=== DATA EXCERPT ===
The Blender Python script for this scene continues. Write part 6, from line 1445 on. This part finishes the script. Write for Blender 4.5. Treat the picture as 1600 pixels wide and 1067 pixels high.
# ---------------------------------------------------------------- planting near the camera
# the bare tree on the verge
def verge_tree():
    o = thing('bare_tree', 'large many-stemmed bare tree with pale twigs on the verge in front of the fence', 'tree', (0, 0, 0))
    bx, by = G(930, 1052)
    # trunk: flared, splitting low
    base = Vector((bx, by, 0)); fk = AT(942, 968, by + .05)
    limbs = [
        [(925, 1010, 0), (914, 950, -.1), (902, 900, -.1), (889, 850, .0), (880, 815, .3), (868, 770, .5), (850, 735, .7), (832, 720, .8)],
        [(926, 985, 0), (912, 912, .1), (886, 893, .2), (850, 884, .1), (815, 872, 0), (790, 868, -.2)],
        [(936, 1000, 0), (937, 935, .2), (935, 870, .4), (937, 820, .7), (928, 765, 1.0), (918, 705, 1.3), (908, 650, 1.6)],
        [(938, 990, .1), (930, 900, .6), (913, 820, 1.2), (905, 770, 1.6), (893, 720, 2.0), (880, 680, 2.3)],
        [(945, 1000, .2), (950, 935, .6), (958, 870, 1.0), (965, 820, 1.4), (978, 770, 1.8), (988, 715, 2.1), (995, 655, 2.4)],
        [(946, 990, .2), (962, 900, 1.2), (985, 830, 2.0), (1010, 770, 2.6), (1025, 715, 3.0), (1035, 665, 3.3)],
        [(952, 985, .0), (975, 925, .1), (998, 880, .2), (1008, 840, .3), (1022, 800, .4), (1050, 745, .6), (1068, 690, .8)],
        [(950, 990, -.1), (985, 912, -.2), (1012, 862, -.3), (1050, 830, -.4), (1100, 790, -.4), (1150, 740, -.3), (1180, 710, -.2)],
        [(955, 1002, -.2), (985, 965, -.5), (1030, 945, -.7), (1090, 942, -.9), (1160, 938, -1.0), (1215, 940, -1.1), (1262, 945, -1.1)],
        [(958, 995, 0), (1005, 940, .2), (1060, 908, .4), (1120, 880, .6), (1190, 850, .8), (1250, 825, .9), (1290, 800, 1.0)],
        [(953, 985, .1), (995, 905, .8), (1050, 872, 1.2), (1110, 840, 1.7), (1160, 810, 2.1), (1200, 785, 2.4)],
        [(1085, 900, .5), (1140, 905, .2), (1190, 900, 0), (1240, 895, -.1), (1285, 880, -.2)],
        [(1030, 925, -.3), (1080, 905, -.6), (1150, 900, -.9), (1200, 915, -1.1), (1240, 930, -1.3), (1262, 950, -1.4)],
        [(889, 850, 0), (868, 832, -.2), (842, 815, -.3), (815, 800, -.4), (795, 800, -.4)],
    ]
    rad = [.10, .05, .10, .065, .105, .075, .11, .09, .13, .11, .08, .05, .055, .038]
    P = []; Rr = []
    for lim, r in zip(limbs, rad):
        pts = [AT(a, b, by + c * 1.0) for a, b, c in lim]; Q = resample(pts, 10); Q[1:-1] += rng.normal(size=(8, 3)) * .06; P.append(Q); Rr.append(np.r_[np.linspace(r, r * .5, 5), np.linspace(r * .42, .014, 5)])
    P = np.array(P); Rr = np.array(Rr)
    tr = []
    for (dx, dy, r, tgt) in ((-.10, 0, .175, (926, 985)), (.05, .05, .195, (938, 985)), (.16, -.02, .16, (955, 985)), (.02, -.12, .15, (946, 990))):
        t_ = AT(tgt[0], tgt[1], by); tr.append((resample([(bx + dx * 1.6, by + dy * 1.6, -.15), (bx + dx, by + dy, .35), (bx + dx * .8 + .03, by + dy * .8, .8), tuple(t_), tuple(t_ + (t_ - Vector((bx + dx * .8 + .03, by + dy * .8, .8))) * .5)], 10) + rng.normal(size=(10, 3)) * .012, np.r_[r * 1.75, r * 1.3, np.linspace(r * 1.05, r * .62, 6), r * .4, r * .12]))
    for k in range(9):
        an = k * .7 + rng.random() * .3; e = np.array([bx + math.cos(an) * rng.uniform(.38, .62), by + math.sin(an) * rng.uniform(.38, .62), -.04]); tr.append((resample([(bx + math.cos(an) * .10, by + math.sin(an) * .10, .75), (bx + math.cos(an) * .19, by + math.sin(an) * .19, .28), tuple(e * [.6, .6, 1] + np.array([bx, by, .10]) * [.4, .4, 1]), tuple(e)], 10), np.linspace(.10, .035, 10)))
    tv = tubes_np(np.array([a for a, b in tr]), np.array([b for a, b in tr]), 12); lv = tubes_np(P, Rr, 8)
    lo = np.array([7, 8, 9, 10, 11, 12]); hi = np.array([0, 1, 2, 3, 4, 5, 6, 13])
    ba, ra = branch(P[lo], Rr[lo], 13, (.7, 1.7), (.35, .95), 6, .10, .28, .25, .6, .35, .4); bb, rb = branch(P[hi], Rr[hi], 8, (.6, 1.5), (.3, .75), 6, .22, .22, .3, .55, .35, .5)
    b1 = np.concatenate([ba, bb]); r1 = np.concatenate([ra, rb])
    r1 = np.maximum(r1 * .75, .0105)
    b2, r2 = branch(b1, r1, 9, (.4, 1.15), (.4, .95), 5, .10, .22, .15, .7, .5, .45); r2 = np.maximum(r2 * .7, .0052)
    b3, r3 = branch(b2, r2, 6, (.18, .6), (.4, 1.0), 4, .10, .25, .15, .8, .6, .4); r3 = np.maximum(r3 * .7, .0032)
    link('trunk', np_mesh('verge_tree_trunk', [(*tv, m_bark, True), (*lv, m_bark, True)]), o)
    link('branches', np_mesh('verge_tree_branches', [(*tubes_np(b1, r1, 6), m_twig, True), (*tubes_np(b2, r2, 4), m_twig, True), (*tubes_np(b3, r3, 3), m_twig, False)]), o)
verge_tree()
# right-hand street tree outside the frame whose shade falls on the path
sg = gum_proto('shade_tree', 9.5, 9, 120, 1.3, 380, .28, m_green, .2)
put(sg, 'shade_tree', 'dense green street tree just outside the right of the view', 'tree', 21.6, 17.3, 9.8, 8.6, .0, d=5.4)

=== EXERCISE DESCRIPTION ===
Write the listing out again, exactly as shown above.

=== SOLUTION FOR THIS PROBLEM ===
The Blender Python script for this scene continues. Write part 6, from line 1445 on. This part finishes the script. Write for Blender 4.5. Treat the picture as 1600 pixels wide and 1067 pixels high.
# ---------------------------------------------------------------- planting near the camera
# the bare tree on the verge
def verge_tree():
    o = thing('bare_tree', 'large many-stemmed bare tree with pale twigs on the verge in front of the fence', 'tree', (0, 0, 0))
    bx, by = G(930, 1052)
    # trunk: flared, splitting low
    base = Vector((bx, by, 0)); fk = AT(942, 968, by + .05)
    limbs = [
        [(925, 1010, 0), (914, 950, -.1), (902, 900, -.1), (889, 850, .0), (880, 815, .3), (868, 770, .5), (850, 735, .7), (832, 720, .8)],
        [(926, 985, 0), (912, 912, .1), (886, 893, .2), (850, 884, .1), (815, 872, 0), (790, 868, -.2)],
        [(936, 1000, 0), (937, 935, .2), (935, 870, .4), (937, 820, .7), (928, 765, 1.0), (918, 705, 1.3), (908, 650, 1.6)],
        [(938, 990, .1), (930, 900, .6), (913, 820, 1.2), (905, 770, 1.6), (893, 720, 2.0), (880, 680, 2.3)],
        [(945, 1000, .2), (950, 935, .6), (958, 870, 1.0), (965, 820, 1.4), (978, 770, 1.8), (988, 715, 2.1), (995, 655, 2.4)],
        [(946, 990, .2), (962, 900, 1.2), (985, 830, 2.0), (1010, 770, 2.6), (1025, 715, 3.0), (1035, 665, 3.3)],
        [(952, 985, .0), (975, 925, .1), (998, 880, .2), (1008, 840, .3), (1022, 800, .4), (1050, 745, .6), (1068, 690, .8)],
        [(950, 990, -.1), (985, 912, -.2), (1012, 862, -.3), (1050, 830, -.4), (1100, 790, -.4), (1150, 740, -.3), (1180, 710, -.2)],
        [(955, 1002, -.2), (985, 965, -.5), (1030, 945, -.7), (1090, 942, -.9), (1160, 938, -1.0), (1215, 940, -1.1), (1262, 945, -1.1)],
        [(958, 995, 0), (1005, 940, .2), (1060, 908, .4), (1120, 880, .6), (1190, 850, .8), (1250, 825, .9), (1290, 800, 1.0)],
        [(953, 985, .1), (995, 905, .8), (1050, 872, 1.2), (1110, 840, 1.7), (1160, 810, 2.1), (1200, 785, 2.4)],
        [(1085, 900, .5), (1140, 905, .2), (1190, 900, 0), (1240, 895, -.1), (1285, 880, -.2)],
        [(1030, 925, -.3), (1080, 905, -.6), (1150, 900, -.9), (1200, 915, -1.1), (1240, 930, -1.3), (1262, 950, -1.4)],
        [(889, 850, 0), (868, 832, -.2), (842, 815, -.3), (815, 800, -.4), (795, 800, -.4)],
    ]
    rad = [.10, .05, .10, .065, .105, .075, .11, .09, .13, .11, .08, .05, .055, .038]
    P = []; Rr = []
    for lim, r in zip(limbs, rad):
        pts = [AT(a, b, by + c * 1.0) for a, b, c in lim]; Q = resample(pts, 10); Q[1:-1] += rng.normal(size=(8, 3)) * .06; P.append(Q); Rr.append(np.r_[np.linspace(r, r * .5, 5), np.linspace(r * .42, .014, 5)])
    P = np.array(P); Rr = np.array(Rr)
    tr = []
    for (dx, dy, r, tgt) in ((-.10, 0, .175, (926, 985)), (.05, .05, .195, (938, 985)), (.16, -.02, .16, (955, 985)), (.02, -.12, .15, (946, 990))):
        t_ = AT(tgt[0], tgt[1], by); tr.append((resample([(bx + dx * 1.6, by + dy * 1.6, -.15), (bx + dx, by + dy, .35), (bx + dx * .8 + .03, by + dy * .8, .8), tuple(t_), tuple(t_ + (t_ - Vector((bx + dx * .8 + .03, by + dy * .8, .8))) * .5)], 10) + rng.normal(size=(10, 3)) * .012, np.r_[r * 1.75, r * 1.3, np.linspace(r * 1.05, r * .62, 6), r * .4, r * .12]))
    for k in range(9):
        an = k * .7 + rng.random() * .3; e = np.array([bx + math.cos(an) * rng.uniform(.38, .62), by + math.sin(an) * rng.uniform(.38, .62), -.04]); tr.append((resample([(bx + math.cos(an) * .10, by + math.sin(an) * .10, .75), (bx + math.cos(an) * .19, by + math.sin(an) * .19, .28), tuple(e * [.6, .6, 1] + np.array([bx, by, .10]) * [.4, .4, 1]), tuple(e)], 10), np.linspace(.10, .035, 10)))
    tv = tubes_np(np.array([a for a, b in tr]), np.array([b for a, b in tr]), 12); lv = tubes_np(P, Rr, 8)
    lo = np.array([7, 8, 9, 10, 11, 12]); hi = np.array([0, 1, 2, 3, 4, 5, 6, 13])
    ba, ra = branch(P[lo], Rr[lo], 13, (.7, 1.7), (.35, .95), 6, .10, .28, .25, .6, .35, .4); bb, rb = branch(P[hi], Rr[hi], 8, (.6, 1.5), (.3, .75), 6, .22, .22, .3, .55, .35, .5)
    b1 = np.concatenate([ba, bb]); r1 = np.concatenate([ra, rb])
    r1 = np.maximum(r1 * .75, .0105)
    b2, r2 = branch(b1, r1, 9, (.4, 1.15), (.4, .95), 5, .10, .22, .15, .7, .5, .45); r2 = np.maximum(r2 * .7, .0052)
    b3, r3 = branch(b2, r2, 6, (.18, .6), (.4, 1.0), 4, .10, .25, .15, .8, .6, .4); r3 = np.maximum(r3 * .7, .0032)
    link('trunk', np_mesh('verge_tree_trunk', [(*tv, m_bark, True), (*lv, m_bark, True)]), o)
    link('branches', np_mesh('verge_tree_branches', [(*tubes_np(b1, r1, 6), m_twig, True), (*tubes_np(b2, r2, 4), m_twig, True), (*tubes_np(b3, r3, 3), m_twig, False)]), o)
verge_tree()
# right-hand street tree outside the frame whose shade falls on the path
sg = gum_proto('shade_tree', 9.5, 9, 120, 1.3, 380, .28, m_green, .2)
put(sg, 'shade_tree', 'dense green street tree just outside the right of the view', 'tree', 21.6, 17.3, 9.8, 8.6, .0, d=5.4)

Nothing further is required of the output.